Such a fun day today. First off, 9am meeting with Paul to refine our Bayesian cue-combination model. Realised we had made some errors in the last implementation but reckon we have fixed them now. Excited to see what Paul produces in the next iteration.
Then a meeting with a senior academic where I got some useful advice on career development. Following that, a brisk bike ride with a colleague down to the Centre for Life. There we attended a meeting on “how can we encourage women into STEM (science, technology, engineering and mathematics) careers”, organised by the Houses of Parliament Outreach Service, the Institute of Physics and Newcastle Science City. 5 impressive speakers including two local MPs, Chi Onwurah and Pat Bell, who both have a STEM background.
Finally, the lab meeting, with cake courtesy of Vivek, and a chance to catch up on what my talented and productive team have been up to while I’ve been away for two weeks (first at the Computational and Systems Neuroscience conference, and then on holiday). Loads of new data to see. In Claire Rind’s lab, Lisa has been recording spikes from motion-sensitive neurons in the locust. Rob and Nat have been generating interesting new behavioural data on mantis contrast sensitivity, which Ghaith has fit a model to. But most excitingly, Judith, Ghaith and Vivek have been working hard on a new experiment on mantis 3D, which is displaying promising results. We are either close to the breakthrough we have been searching for … or it is a random statistical fluctuation. Another week of data collection should reveal which, and we will either crack open the champagne or be very depressed.

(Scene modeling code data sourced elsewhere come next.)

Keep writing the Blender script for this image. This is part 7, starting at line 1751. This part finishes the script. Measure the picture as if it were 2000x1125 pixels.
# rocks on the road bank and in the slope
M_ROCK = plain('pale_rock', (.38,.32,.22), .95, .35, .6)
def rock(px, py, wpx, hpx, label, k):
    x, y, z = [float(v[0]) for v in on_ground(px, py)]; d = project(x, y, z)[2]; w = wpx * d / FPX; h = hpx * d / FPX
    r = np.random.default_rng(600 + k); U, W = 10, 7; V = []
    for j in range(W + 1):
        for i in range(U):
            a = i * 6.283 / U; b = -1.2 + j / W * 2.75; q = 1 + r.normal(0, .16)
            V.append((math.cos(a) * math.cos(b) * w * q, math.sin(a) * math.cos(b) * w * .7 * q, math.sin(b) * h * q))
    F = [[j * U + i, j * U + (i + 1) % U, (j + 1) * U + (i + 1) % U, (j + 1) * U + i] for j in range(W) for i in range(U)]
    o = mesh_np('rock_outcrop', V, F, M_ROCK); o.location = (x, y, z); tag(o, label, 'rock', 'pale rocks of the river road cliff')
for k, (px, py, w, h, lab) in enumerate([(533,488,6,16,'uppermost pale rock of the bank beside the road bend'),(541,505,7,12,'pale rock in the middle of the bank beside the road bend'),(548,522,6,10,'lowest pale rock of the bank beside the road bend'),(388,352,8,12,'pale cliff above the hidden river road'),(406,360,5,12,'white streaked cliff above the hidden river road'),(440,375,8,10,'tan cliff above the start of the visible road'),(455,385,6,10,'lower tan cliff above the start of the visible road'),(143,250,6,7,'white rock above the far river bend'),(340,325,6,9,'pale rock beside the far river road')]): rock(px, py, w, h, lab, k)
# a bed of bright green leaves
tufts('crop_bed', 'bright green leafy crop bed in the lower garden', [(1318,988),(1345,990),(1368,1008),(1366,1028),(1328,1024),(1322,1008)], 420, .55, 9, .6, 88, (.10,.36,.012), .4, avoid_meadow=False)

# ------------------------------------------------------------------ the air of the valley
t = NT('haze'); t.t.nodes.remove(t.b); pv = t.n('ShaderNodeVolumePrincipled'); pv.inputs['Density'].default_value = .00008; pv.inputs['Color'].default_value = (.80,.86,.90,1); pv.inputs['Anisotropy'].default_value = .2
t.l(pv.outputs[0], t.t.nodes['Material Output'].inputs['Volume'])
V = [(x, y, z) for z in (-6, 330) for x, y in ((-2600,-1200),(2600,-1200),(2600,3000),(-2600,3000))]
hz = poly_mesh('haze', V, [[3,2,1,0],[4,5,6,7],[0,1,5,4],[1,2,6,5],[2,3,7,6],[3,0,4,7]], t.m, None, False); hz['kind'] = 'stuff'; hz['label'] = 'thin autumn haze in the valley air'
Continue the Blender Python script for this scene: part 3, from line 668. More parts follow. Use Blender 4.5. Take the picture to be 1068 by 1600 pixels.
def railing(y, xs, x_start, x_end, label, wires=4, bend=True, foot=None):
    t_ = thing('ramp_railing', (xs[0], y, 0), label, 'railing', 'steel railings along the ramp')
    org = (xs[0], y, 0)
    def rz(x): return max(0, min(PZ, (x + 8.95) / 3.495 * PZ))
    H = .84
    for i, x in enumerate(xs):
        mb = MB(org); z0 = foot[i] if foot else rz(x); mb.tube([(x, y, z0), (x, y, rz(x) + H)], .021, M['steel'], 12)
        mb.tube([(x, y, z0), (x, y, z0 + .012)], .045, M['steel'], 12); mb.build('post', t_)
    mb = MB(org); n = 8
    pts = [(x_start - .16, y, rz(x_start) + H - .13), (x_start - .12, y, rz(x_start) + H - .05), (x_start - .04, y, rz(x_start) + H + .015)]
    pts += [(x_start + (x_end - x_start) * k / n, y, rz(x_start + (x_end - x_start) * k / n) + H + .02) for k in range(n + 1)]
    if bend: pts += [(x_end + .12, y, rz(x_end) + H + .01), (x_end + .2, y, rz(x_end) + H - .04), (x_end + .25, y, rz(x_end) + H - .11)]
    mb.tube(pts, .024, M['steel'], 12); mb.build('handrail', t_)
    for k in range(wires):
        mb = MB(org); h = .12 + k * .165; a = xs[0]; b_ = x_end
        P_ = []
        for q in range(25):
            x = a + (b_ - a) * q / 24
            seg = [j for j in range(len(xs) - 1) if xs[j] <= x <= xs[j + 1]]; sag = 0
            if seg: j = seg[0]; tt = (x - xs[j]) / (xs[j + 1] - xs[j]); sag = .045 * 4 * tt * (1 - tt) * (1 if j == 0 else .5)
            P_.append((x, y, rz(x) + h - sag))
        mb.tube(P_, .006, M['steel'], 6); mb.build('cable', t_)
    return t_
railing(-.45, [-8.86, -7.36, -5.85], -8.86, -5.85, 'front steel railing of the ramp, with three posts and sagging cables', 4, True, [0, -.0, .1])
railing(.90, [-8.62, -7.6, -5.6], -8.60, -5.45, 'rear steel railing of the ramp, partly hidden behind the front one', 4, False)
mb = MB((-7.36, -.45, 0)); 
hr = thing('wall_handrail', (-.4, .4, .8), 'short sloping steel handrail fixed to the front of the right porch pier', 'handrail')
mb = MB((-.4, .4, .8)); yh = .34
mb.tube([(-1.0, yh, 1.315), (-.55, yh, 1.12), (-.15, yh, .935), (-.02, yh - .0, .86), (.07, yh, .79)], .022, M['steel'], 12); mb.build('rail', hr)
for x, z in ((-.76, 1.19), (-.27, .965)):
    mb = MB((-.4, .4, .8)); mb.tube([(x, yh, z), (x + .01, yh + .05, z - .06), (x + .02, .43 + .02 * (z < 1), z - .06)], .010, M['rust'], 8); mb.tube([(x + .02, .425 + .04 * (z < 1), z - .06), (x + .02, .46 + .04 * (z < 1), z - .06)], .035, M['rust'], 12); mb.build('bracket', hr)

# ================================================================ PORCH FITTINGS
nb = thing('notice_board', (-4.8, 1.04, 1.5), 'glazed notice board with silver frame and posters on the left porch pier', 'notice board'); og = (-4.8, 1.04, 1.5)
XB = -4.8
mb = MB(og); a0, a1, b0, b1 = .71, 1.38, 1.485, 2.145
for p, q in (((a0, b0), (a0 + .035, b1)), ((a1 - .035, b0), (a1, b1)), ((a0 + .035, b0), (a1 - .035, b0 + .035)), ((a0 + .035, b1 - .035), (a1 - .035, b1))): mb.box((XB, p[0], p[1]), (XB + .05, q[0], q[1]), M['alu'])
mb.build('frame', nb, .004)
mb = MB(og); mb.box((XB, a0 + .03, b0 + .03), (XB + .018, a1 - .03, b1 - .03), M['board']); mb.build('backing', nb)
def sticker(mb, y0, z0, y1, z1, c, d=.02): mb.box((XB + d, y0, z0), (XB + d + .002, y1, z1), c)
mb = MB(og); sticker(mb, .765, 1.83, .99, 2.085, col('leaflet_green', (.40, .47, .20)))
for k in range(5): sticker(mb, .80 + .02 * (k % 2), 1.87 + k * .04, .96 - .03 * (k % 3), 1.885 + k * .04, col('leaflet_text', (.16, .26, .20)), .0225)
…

And in a surprise extra, Vivek and Ghaith demonstrated their simulations of different models of science funding. Cool work guys!
Met with a student to discuss project write-up, and finally headed home for dinner with two other academic families: curry and wine for parents while the kids played. End of another week.
How to encourage more women into STEM? I don’t know, but personally I’m loving it here.